PORTLAND – Today, Maine’s largest city gets high marks nationally as a destination and desirable place to live, but that hasn’t always been the case.

It has taken a long time to achieve such positive recognition. One of the major factors that has helped Portland shine and find itself on Top 10 lists is historic preservation.

Portland’s elected mayor will have a tremendous opportunity to build upon this success.

For this reason, Greater Portland Landmarks’ board developed core principles that recognize the essential role of historic preservation in the future of our city.

Since 1964, Greater Portland Landmarks has advocated for the preservation and revitalization of Portland’s remarkable built environment.

We offer our assistance to our new leader and encourage support for the following core principles:

• Preserving Portland’s historic buildings and landscapes is critical to sustaining its competitive advantage as a world-class city.
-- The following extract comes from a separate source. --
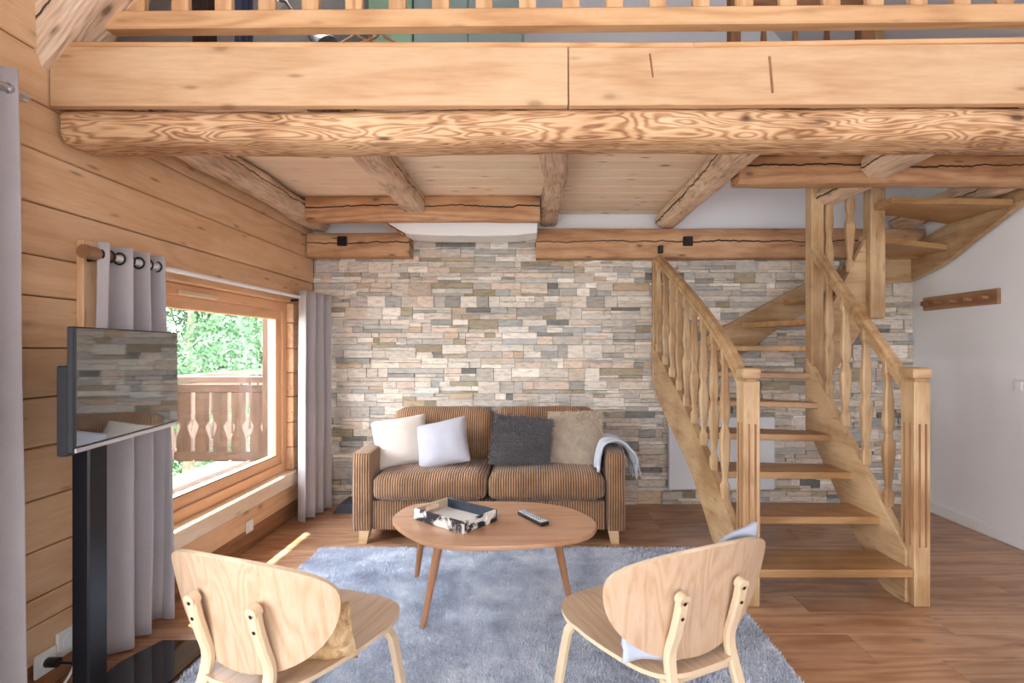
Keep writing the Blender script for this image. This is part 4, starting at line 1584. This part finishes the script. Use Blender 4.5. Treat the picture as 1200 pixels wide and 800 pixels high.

Portland is consistently rated among the top livable cities in the country.

While many factors play into the vitality and economic prosperity of the city — good jobs, housing, educational opportunities and more — Portland’s distinctive built environment is one of our greatest competitive advantages.

Portland’s authentic historic buildings and landscapes, in combination with its active seaport and spectacular natural setting, create an outstanding quality of place. That synergy of the natural and built environments is central to the city’s identity, its livability and its economic strength in attracting and retaining businesses, visitors and residents.

• Portland’s historic preservation ordinance and designated districts and landmarks have proven their success, over 21 years, as catalysts for economic development and revitalization.

Historic preservation contributes to economic health by providing stability within neighborhoods, and by promoting tourism and vital retail activity in historic business districts.

Designated historic districts such as the Old Port and West End are being revitalized and have become highly desirable areas to live and work.

Twenty-one years of consistent historic-preservation board reviews have helped assure property owners that their investments will be supported and enhanced by other quality investments.

These investments include dynamic new buildings such as the CIEE Building in the Old Port and Peleton Labs on Congress Street, both approved by the historic preservation board.

Many rehabilitation projects in historic districts gain significant financial support through historic preservation tax credits.

• As the city strives toward its vision of a “Sustainable Portland” — a clean environment, economic well-being and a vital community — historic preservation and adaptive reuse are very important components of its sustainability strategy.

The reuse and maintenance of buildings, rather than construction of new structures, saves energy, especially when the costs of extraction and fabrication of materials are considered. Frequently, the greenest building is one that is already built. Similarly, rehabilitating buildings in areas with an already established infrastructure is preferable to less environmentally sound “sprawl” development.

While approaches to energy efficiency for existing buildings differ from new construction, they can be as cost-effective, resulting in reduced consumption and supporting a culture of repair, recycle and reuse.

Since 1990, the cumulative effect of numerous individual decisions made by the city’s Historic Preservation Program and a legion of private citizen stewards of historic resources has propelled Portland toward its vision of a sustainable environment, economy and community.

• It is critically important for the city to invest adequate resources in its historic preservation and planning staff, and its own historic structures and landscapes.

The city’s planning and historic preservation staff offers essential expertise and service to residents and business owners who are rehabilitating and revitalizing historic buildings.

Similarly, city-owned buildings and parks require ongoing care and maintenance, staff support and capital investment to protect these public resources.

Preserving the city’s landmarks, such as City Hall, Portland High School and the Portland Observatory, and its beautiful landscapes, such as the Eastern Promenade, Deering Oaks and Evergreen Cemetery, encourages future private investment, so that the city will continue to win awards and attract businesses, tourists and residents.